The iterative learning control (ILC) obtains the unknown information from repeated control operations. Meanwhile, the tracking error from previous stages is used as the correction factor for the next control action. Therefore, the ILC controller can make the system tracking error converge to a small region within a limited number of iterations. This study builds a proportional-valve-controlled pneumatic X–Y table system for performing position tracking control experiments. The experiments involve implementing the ILC controllers and comparing the results. The P-type updating law with delay parameters is used for both the x- and y-axes in the repetitive trajectory tracking control. Experimental results demonstrate that the ILC controller can effectively control the system and track the desired circular trajectory at different speeds. The control parameters are varied to investigate their effects on the ILC convergence.
The valve-controlled pneumatic system is a nonlinear system. The linearized models based on complicated procedures are required to apply the classical or modern controller design (McCloy & Martin, 1980; Watton, 1987). Owing to the air compressibility, the pneumatic system is highly nonlinear and temperature sensitive. The system parameters are sensitive to the changes in external load and temperature. Advanced controllers involving complicated computational procedures are frequently required. The modeling and control of a light-weight pneumatic robot system has been studied for the position tracking and end-effector force control (Bobrow & McDonell, 1998). This approach depends completely on the nonlinear dynamic model for the controller design. Meanwhile, the fuzzy and sliding surface control schemes are used for controlling the position of a propositional-valve-controlled pneumatic rodless cylinder (Renn, 2002).

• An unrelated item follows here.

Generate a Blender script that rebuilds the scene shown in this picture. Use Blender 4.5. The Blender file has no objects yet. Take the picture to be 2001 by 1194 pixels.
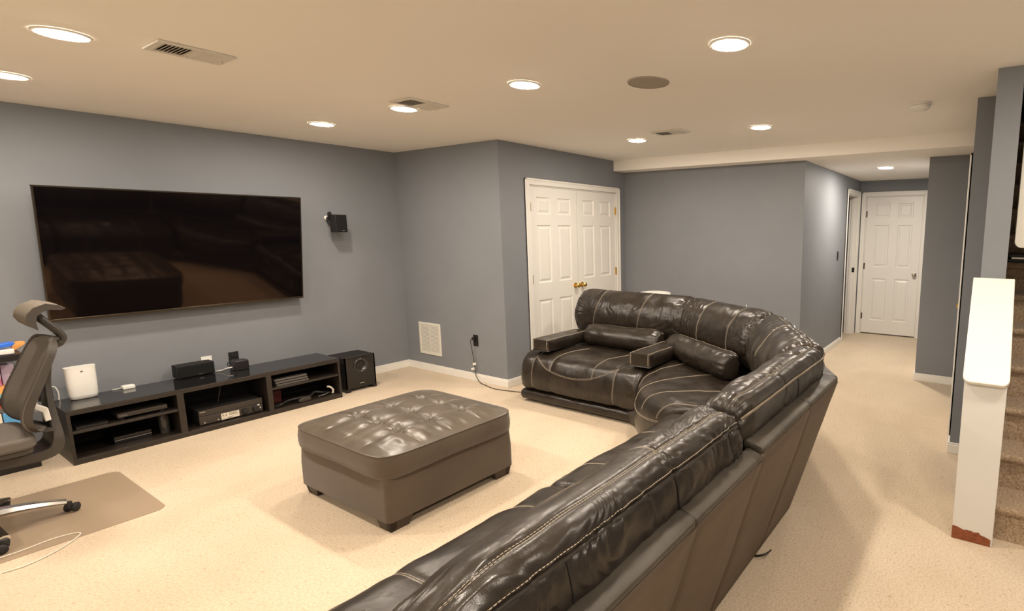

Iterative linear control (ILC) was first proposed by Arimoto, Kawamura, and Miyazaki (1984). The PID-type learning algorithm was proposed to ensure tracking error convergence between the system output and a reference input. Theoretically, under the assumption of the same initial conditions, the tracking error should converge to zero with increasing number of iterations. Different learning control schemes are also provided by Amann, Owen, and Roger (1996), Bien and Xu (1998), Kurek and Zaremba (1993), Moore (1992) and Moore and Xu (2000) for the comparison and improvement of learning speed and control accuracy. The ILC system operates in two dimensions, time and trial number. This complicated two-dimensional (2-D) analysis system has previously been studied by Arimoto et al. (1984), Padieu and Su (1990), and Geng, Lee, Carroll, and Haynes (1991). Some practical implementations of ILC controller have been applied to position control of mechanical systems (Barton, Lewin, & Brown, 2000; Chen & Zeng, 2003).

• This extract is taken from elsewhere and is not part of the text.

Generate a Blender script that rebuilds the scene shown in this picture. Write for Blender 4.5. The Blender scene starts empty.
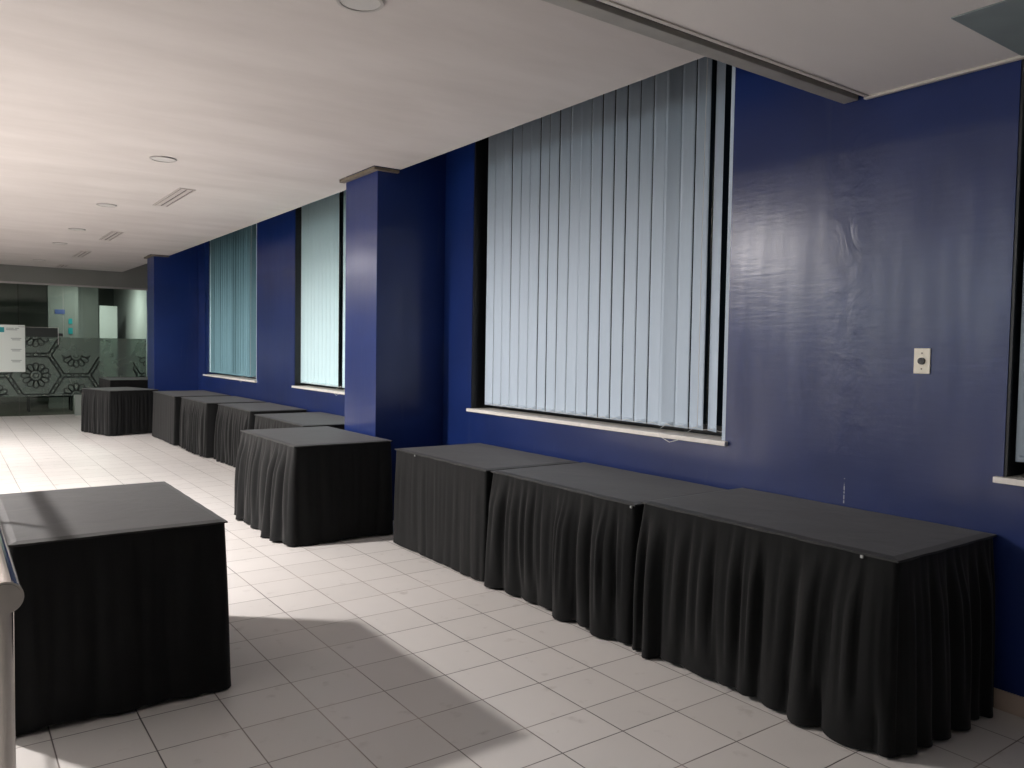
import bpy, bmesh, math, random
from mathutils import Vector, Matrix

S = bpy.context.scene
COL = S.collection
PI = math.pi

# ------------------------------------------------------------------ materials
def new_mat(name):
    m = bpy.data.materials.new(name); m.use_nodes = True
    nt = m.node_tree
    b = nt.nodes['Principled BSDF']
    return m, nt, b

def N(nt, kind, **kw):
    n = nt.nodes.new(kind)
    for k, v in kw.items():
        if k in n.inputs: n.inputs[k].default_value = v
        else: setattr(n, k, v)
    return n

def L(nt, a, b): nt.links.new(a, b)

def coords(nt, scale=(1, 1, 1), obj=True):
    t = N(nt, 'ShaderNodeTexCoord')
    mp = N(nt, 'ShaderNodeMapping'); mp.inputs['Scale'].default_value = scale
    L(nt, t.outputs['Object'], mp.inputs['Vector'])
    return mp.outputs['Vector']

def plain(name, col, rough=.5, metal=0, spec=.5, noise=0, nscale=30, bump=0, bscale=200, bdist=.002):
    m, nt, b = new_mat(name)
    b.inputs['Roughness'].default_value = rough
    b.inputs['Metallic'].default_value = metal
    b.inputs['Specular IOR Level'].default_value = spec
    v = coords(nt)
    n = N(nt, 'ShaderNodeTexNoise', Scale=nscale, Detail=4.0)
    L(nt, v, n.inputs['Vector'])
    r = N(nt, 'ShaderNodeValToRGB')
    k = noise
    r.color_ramp.elements[0].position = .3; r.color_ramp.elements[1].position = .7
    r.color_ramp.elements[0].color = tuple(c*(1-k) for c in col)+(1,)
    r.color_ramp.elements[1].color = tuple(min(1, c*(1+k)) for c in col)+(1,)
    L(nt, n.outputs['Fac'], r.inputs['Fac']); L(nt, r.outputs['Color'], b.inputs['Base Color'])
    if bump:
        n2 = N(nt, 'ShaderNodeTexNoise', Scale=bscale, Detail=3.0); L(nt, v, n2.inputs['Vector'])
        bp = N(nt, 'ShaderNodeBump', Strength=bump, Distance=bdist)
        L(nt, n2.outputs['Fac'], bp.inputs['Height']); L(nt, bp.outputs['Normal'], b.inputs['Normal'])
    return m

def m_floor():
    m, nt, b = new_mat('floor_tiles')
    T = .3081; X0 = 1.5513; YA = 2.453; YB = 2.22
    t = N(nt, 'ShaderNodeTexCoord'); sp = N(nt, 'ShaderNodeSeparateXYZ'); L(nt, t.outputs['Object'], sp.inputs[0])
    def M(op, a, c=None, d=None):
        n = N(nt, 'ShaderNodeMath', operation=op)
        for i, v in enumerate((a, c, d)):
            if v is None: continue
            if isinstance(v, (int, float)): n.inputs[i].default_value = v
            else: L(nt, v, n.inputs[i])
        return n.outputs[0]
    u = M('DIVIDE', M('SUBTRACT', sp.outputs[0], X0), T)
    far = M('GREATER_THAN', sp.outputs[1], YA)
    near = M('LESS_THAN', sp.outputs[1], YB)
    vf = M('DIVIDE', M('SUBTRACT', sp.outputs[1], YA), T)
    vn = M('DIVIDE', M('SUBTRACT', sp.outputs[1], YB), T)
    vm = M('DIVIDE', M('SUBTRACT', sp.outputs[1], YB), YA-YB)      # the cut row of tiles
    mid = M('SUBTRACT', M('SUBTRACT', 1.0, far), near)
    v = M('ADD', M('ADD', M('MULTIPLY', far, M('ADD', vf, 1.0)), M('MULTIPLY', near, vn)), M('MULTIPLY', mid, vm))
    def edge(w):
        f = M('FRACT', w); return M('MINIMUM', f, M('SUBTRACT', 1.0, f))
    e = M('MINIMUM', edge(u), edge(v))
    ramp = N(nt, 'ShaderNodeMapRange'); ramp.inputs['From Min'].default_value = .004; ramp.inputs['From Max'].default_value = .012
    L(nt, e, ramp.inputs['Value'])
    cx = N(nt, 'ShaderNodeCombineXYZ'); L(nt, M('FLOOR', u), cx.inputs[0]); L(nt, M('FLOOR', v), cx.inputs[1])
    wn = N(nt, 'ShaderNodeTexWhiteNoise', noise_dimensions='2D'); L(nt, cx.outputs[0], wn.inputs['Vector'])
    n1 = N(nt, 'ShaderNodeTexNoise', Scale=1.1, Detail=5.0); L(nt, t.outputs['Object'], n1.inputs['Vector'])
    n2 = N(nt, 'ShaderNodeTexNoise', Scale=9.0, Detail=6.0); L(nt, t.outputs['Object'], n2.inputs['Vector'])
    base = N(nt, 'ShaderNodeMix', data_type='RGBA'); base.inputs['A'].default_value = (.60, .575, .55, 1); base.inputs['B'].default_value = (.70, .67, .645, 1)
    L(nt, M('MULTIPLY_ADD', wn.outputs['Value'], .45, M('MULTIPLY', n1.outputs['Fac'], .55)), base.inputs['Factor'])
    dirt = N(nt, 'ShaderNodeMapRange'); dirt.inputs['From Min'].default_value = .63; dirt.inputs['From Max'].default_value = .74
    dirt.inputs['To Max'].default_value = .35; L(nt, n2.outputs['Fac'], dirt.inputs['Value'])
    d = N(nt, 'ShaderNodeMix', data_type='RGBA'); d.inputs['B'].default_value = (.34, .30, .27, 1)
    L(nt, dirt.outputs[0], d.inputs['Factor']); L(nt, base.outputs['Result'], d.inputs['A'])
    g = N(nt, 'ShaderNodeMix', data_type='RGBA')
    gn = N(nt, 'ShaderNodeMix', data_type='RGBA'); gn.inputs['A'].default_value = (.06, .052, .05, 1); gn.inputs['B'].default_value = (.36, .30, .27, 1)
    gr = N(nt, 'ShaderNodeMapRange'); gr.inputs['From Min'].default_value = .42; gr.inputs['From Max'].default_value = .62
    L(nt, n1.outputs['Fac'], gr.inputs['Value'])
    L(nt, gr.outputs[0], gn.inputs['Factor']); L(nt, gn.outputs['Result'], g.inputs['A'])
    L(nt, ramp.outputs[0], g.inputs['Factor']); L(nt, d.outputs['Result'], g.inputs['B'])
    L(nt, g.outputs['Result'], b.inputs['Base Color'])
    b.inputs['Specular IOR Level'].default_value = .4
    rr = N(nt, 'ShaderNodeMapRange'); rr.inputs['To Min'].default_value = .26; rr.inputs['To Max'].default_value = .42
    L(nt, n2.outputs['Fac'], rr.inputs['Value']); L(nt, rr.outputs[0], b.inputs['Roughness'])
    bp = N(nt, 'ShaderNodeBump', Strength=.35, Distance=.002); L(nt, ramp.outputs[0], bp.inputs['Height'])
    n3 = N(nt, 'ShaderNodeTexNoise', Scale=3.0, Detail=2.0); L(nt, t.outputs['Object'], n3.inputs['Vector'])
    bp2 = N(nt, 'ShaderNodeBump', Strength=.12, Distance=.01); L(nt, n3.outputs['Fac'], bp2.inputs['Height'])
    L(nt, bp.outputs['Normal'], bp2.inputs['Normal']); L(nt, bp2.outputs['Normal'], b.inputs['Normal'])
    return m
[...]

This study uses a P-type ILC algorithm with time delay parameter to control a pneumatic X–Y table so that it follows the desired circular trajectory. The proportional-valve-controlled pneumatic X–Y table system is established for the position tracking control experiments. The pneumatic cylinders controlled by the proportional valves are sensitive to external loads and essential nonlinear systems. Thus, the constant-gain linear controller, such as PID, cannot track the position reference input accurately. Section 2 discusses the scheme of the P-type ILC controller. Meanwhile, the experimental apparatus used for this research is designed and shown in Section 3. The ILC controllers are implemented in the pneumatic platform to verify the tracking ability of the system given different reference inputs, as shown in Section 4. The experimental results using the traditional PID and ILC controllers are presented to provide a comparison. Finally, the delay time parameter is adjusted to seek to reduce the mean square error of tracking control.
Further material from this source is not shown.